In February, internal notes show, board members discussed a growing dispute between AIG Financial Products and Goldman Sachs about the value of those assets when Goldman called for AIG to post collateral. AIG's chief financial officer warned of "Goldman's acknowledged desire to obtain as much cash as possible." But AIG's external accountants warned that it was they who alerted management to the dispute, not AIG Financial Products, and that the division was not properly considering the market in its pricing.

Rutledge warns that because there has been no public disclosure of AIG's payments to counterparties, it is impossible to know whether the pricing it is using now is proper.

The Federal Reserve and its advisers have acknowledged privately that things are not going according to plan.

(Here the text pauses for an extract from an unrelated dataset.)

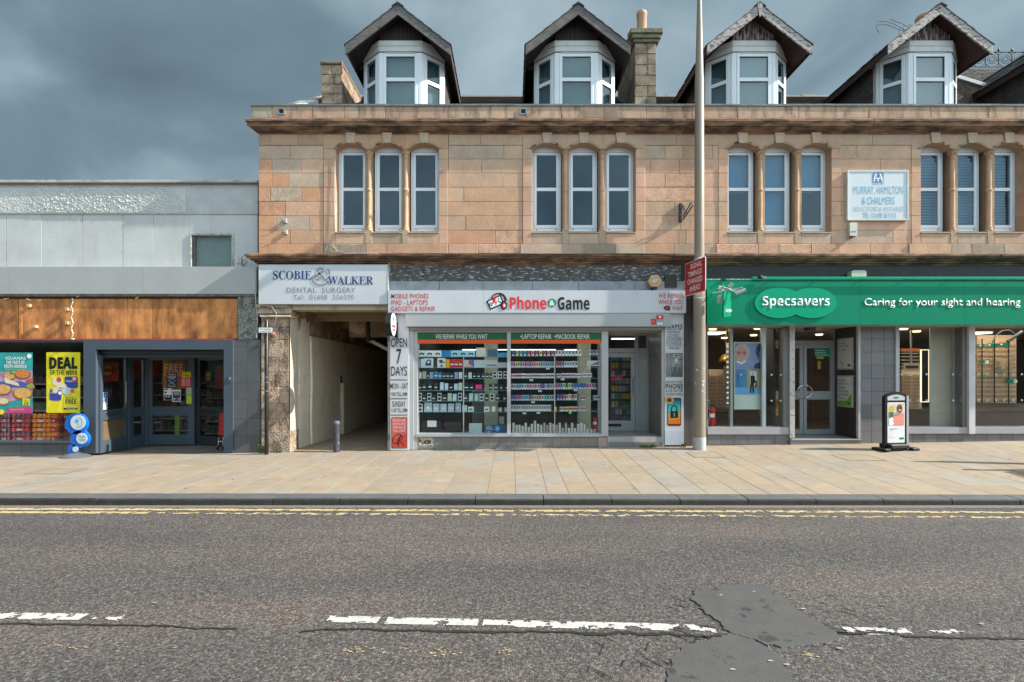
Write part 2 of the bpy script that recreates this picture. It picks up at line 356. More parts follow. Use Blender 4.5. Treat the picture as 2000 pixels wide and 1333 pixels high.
# painted lines, worn cell by cell
from mathutils import noise
def rpt(px,py): # photo pixel on the road -> metres
    d=(CZ-RZ)*1000/(py-735); return ((px-1000)*d/1000,d-D)
def worn(name,a,b,width,cell,mat,wear,label=None,parent=None,seed=0,z=.004):
    A=Vector(rpt(*a)); B=Vector(rpt(*b)); L_=(B-A).length; u=(B-A).normalized(); v=Vector((-u.y,u.x))
    nx=int(L_/cell); ny=max(2,int(round(width/cell))); m=MB(); cw=width/ny
    idx={}
    def vv(i,j):
        if (i,j) not in idx:
            jx=noise.noise(Vector((i*.9,j*.9,seed)))*cell*.5; jy=noise.noise(Vector((i*.7,j*.9,seed+9)))*cell*.6
            p=A+u*(i*cell+jx)+v*((j-ny/2)*cw+jy); idx[(i,j)]=len(vs); vs.append((p.x,p.y,RZ+z))
        return idx[(i,j)]
    vs=[];fs=[]
    for i in range(nx):
        for j in range(ny):
            q=A+u*(i*cell)+v*((j-ny/2)*cw)
            nz=noise.fractal(Vector((q.x*9,q.y*14,seed)),.8,2.0,4)*.5+.5
            e=min(j,ny-1-j)/(ny/2); 
            if nz-(.18*(1-e) if e<.3 else 0) > wear((i/nx),q.x): fs.append((vv(i,j),vv(i+1,j),vv(i+1,j+1),vv(i,j+1)))
    if not fs: return
    m.add(vs,fs,mat); return m.build(name,parent)
white=M('road_white',(.47,.46,.43),rough=.7,var=.1,vs=20,bump=.5,bs=70,dirt=(.2,.19,.18),ds=14,dlo=.52,dhi=.75,damt=.5)
yellow=M('road_yellow',(.48,.37,.19),rough=.7,var=.15,vs=14,bump=.5,bs=70,dirt=(.2,.16,.12),ds=12,dlo=.48,dhi=.7,damt=.6)
mk=struct('road_markings')
for a,b,wr in [((-200,1201),(166,1206),.26),((190,1204),(245,1207),.5),((640,1210),(743,1212),.24),((754,1213),(935,1217),.26),((943,1218),(1310,1226),.30),((1310,1226),(1400,1230),.56),((1652,1233),(1780,1235),.47),((1780,1235),(1890,1238),.56)]:
    worn('centre_line_dash',a,b,.098,.011,white,lambda t,x,wr=wr:wr,parent=mk,seed=a[0]*.01)
worn('yellow_edge_line',(-60,994.8),(2060,1001.8),.10,.02,yellow,lambda t,x:.22+.12*max(0,min(1,(x+3)/2)),parent=mk,seed=3)
worn('yellow_edge_line',(-60,1001),(290,1002.5),.10,.02,yellow,lambda t,x:.22,parent=mk,seed=4)
worn('yellow_edge_line',(300,1003),(2060,1011.5),.10,.02,yellow,lambda t,x:.50,parent=mk,seed=5)
# ghost of an old yellow line near the centre of the road
m_=MB()
def splat(px,py,r,mat,m,z=.004,ar=.6,n=9):
    x,y=rpt(px,py); m.add([(x+r*math.cos(2*math.pi*k/n)*R.uniform(.5,1.2),y+r*ar*math.sin(2*math.pi*k/n)*R.uniform(.5,1.2),RZ+z) for k in range(n)],[list(range(n))],mat)
for i in range(150):
    t=R.random(); px=R.choice([R.gauss(140,25),R.uniform(90,390),R.gauss(690,10),R.uniform(680,830),R.gauss(865,14),R.gauss(985,14),R.gauss(1580,16)])
    py=1262+(px/2000)*26+R.gauss(0,4); splat(px,py,R.uniform(.003,.014),yellow,m_,ar=.5)
m_.build('old_yellow_paint',mk,kind='stuff')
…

As AIG has rapidly eaten through the loan money, the Fed has twice expanded its original $85 billion bailout -- which itself was the largest government bailout of a private company in U.S. history. Earlier last month, the Fed reluctantly gave AIG $38 billion more in credit for securities lending to try to keep the firm from drawing down its first Fed loan too quickly.

Then on Thursday, the Fed agreed to let AIG borrow $20 billion from a larger commercial paper bailout fund it had set up days earlier for all institutions that lend money to each other.

If the company had filed for Chapter 11 bankruptcy protection, AIG could have frozen the crippling collateral calls, and shareholders would have had a chance at recovering some value from the company's 80 percent drop in stock price from earlier this year, said Lee Wolosky, a lawyer for AIG's largest shareholder, Starr International.

"AIG is nothing more than a pass-through being charged 14 percent interest," Wolosky said. "Company assets are eroding on a daily basis; asset sales have not begun and can only be at fire-sale prices in the current market. "

But David Schiff of Schiff's Insurance Observer said he could not see how bankruptcy would have been a better solution.

"The point isn't to save AIG; it's to save the U.S. financial system. I think they were afraid to find out who else goes under if you let AIG fail," he said. "But right now, no one knows if this is going to work."